Over the course of his life Anthony “the machine” Trollope wrote 47 novels and 16 other books. For about the first 20 years after the publication of his first novel in 1847, while he continued working as a novelist, he also maintained a full-time job with the Civil Service in the Post Office, a job he actually took a great deal of pride in. Here’s how he did it: Trollope paid a servant an extra ¬£5 a year to wake him up at 5:30 am every morning and get him a cup of coffee. Trollope would then work on a novel for three hours. The first half hour was spent reading over what he had already written, and after that he wrote at a pace of 250 words per 15 minutes. So, over three hours, he would write approximately 2,500 words. According to him, it “allowed me to produce over ten pages of an ordinary novel volume a day, and if kept up through ten months, would have given as its results three novels of three volumes each in the year” (An Autobiography 272). He admits that he never did write more than three novels in any one year, but, like, c’mon man, give him some slack. He was pretty darn prolific.

Like other novelists of his time, Trollope’s works have been associated with attempts to convey “the real.” (A lot of this part now is sort of an off-shoot from class discussion.) To do this, he tried to reduce the significance of the physical text (the signifier) as much as possible. He “lived” with his characters (the signified) in his imagination all day, every day. Then he would put his characters to paper as fast as he could, over the span of a few hours every morning, as if doing so reduced the obtrusiveness of the text. To Trollope, a text should just be a clear window to its characters. He was very pleased by a comment of Nathaniel Hawthorne’s, who said Trollope’s novels were just as real “as if some giant had hewn a great lump out of the earth and put it under a glass case, with all its inhabitants going about their daily business, and not suspecting that they were being made a show of” (qtd. in An Autobiography 145). Trollope seemed to enjoy living with his characters in his imagination, but considered the physical act of writing to be a job to be done as quickly and efficiently as possible.

This is kind of funny when you actually read his books and notice the way his narrators often directly address the reader and reveal the very artificial and constructed aspects of the novel. My favourite are his narratorial intrusions that completely break a novel’s flow: “How easily would she have forgiven and forgotten the archdeacon’s suspicions had she but heard the whole truth from Mr. Arabin. But then where would have been my novel?” (Barchester Towers II.32). Or, in the conclusion of the same novel, he says “The end of a novel, like the end of a children’s dinner-party, must be filled with sweet meats and sugar plums” (II.266). Addresses like these blatantly show the reader that the plot is unfolding the way it is purely for the sake of art and fulfilling the rules of the genre, and not for the sake of being “real.”[1] (I was also amused to learn just how much this drove Henry James bonkers.) I should add, though, that Trollope wasn’t big on plot; it is a common criticism against him, and he openly admits to using plot purely as a vehicle for his characters.

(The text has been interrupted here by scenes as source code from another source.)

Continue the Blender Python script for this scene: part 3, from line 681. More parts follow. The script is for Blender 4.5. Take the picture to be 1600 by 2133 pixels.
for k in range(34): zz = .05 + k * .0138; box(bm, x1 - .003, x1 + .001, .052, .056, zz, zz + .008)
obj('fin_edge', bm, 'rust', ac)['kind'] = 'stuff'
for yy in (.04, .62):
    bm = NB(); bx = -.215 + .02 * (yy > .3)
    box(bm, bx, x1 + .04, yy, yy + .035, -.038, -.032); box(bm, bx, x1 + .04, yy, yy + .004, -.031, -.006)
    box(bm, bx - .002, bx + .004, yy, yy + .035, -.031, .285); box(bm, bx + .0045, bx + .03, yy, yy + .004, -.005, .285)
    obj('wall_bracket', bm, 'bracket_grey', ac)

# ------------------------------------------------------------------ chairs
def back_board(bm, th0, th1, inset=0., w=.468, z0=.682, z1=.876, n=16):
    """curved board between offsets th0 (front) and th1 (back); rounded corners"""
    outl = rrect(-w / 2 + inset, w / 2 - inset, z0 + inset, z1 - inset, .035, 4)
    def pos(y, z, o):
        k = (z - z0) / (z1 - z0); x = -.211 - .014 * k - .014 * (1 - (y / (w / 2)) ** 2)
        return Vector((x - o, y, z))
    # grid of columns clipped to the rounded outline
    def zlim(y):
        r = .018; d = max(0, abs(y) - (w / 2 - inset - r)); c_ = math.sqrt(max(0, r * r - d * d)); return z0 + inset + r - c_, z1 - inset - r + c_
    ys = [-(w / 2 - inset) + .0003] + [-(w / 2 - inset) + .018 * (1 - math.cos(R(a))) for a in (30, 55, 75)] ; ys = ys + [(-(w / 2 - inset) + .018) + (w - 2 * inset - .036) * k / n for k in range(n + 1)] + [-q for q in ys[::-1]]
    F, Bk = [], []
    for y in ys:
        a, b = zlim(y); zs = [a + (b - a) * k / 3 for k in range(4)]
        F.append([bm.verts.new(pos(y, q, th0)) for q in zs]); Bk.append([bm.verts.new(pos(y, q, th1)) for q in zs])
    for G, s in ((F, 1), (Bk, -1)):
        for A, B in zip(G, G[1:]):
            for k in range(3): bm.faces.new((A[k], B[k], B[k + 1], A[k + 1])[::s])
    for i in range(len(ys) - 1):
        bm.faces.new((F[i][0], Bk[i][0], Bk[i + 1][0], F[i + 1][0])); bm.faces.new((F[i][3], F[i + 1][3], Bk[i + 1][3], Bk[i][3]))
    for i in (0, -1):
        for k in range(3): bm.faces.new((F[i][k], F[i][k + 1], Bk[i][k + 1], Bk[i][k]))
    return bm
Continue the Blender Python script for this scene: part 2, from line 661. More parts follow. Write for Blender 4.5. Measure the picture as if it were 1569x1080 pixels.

This is my own interpretation, now, but it seems to me that “plot” was too caught up in literary conventions for Trollope’s taste. We all know the novel is going to end in a marriage, and that the ambitious, scheming chaplain won’t get the girl, so why bother pretending otherwise? Let’s just admit that the heroine isn’t going to fall for the bad guy and move on (Trollope does exactly this in Barchester Towers). Let’s focus on the characters, because that’s where there is actually some freedom to represent something “real.” The plot is too pre-determined by the traditions of the novel. Most of the interruptions from the narrator that highlight the story’s fabricated aspect focus on its plot. The characters, however, are completely “real,” and it’s not a coincidence that it his characters whom Trollope purports to have lived with everyday in his imagination.

Footnotes:

[1] Compare that to the Chapter 17 digression in Adam Bede, where George Eliot breaks the flow of the narrative to do the exact opposite; defending the actions of her characters because, though their actions may not create a thrilling, romantic narrative, they supposedly create a more “real” one.

Some Stuff I Cited:

Kendrick, Walter M. The Novel Machine: The Theory and Fiction of Anthony Trollope. Baltimore: John Hopkins UP, 1980. Print.

Trollope, Anthony. An Autobiography. Ed. Michael Sadleir and Frederick Page. Oxford: Oxford UP, 2008. Print.

– – – . Barchester Towers. Ed. Michael Sadleir and Frederick Page. 2 vols. Oxford: Oxford UP, 2008. Print.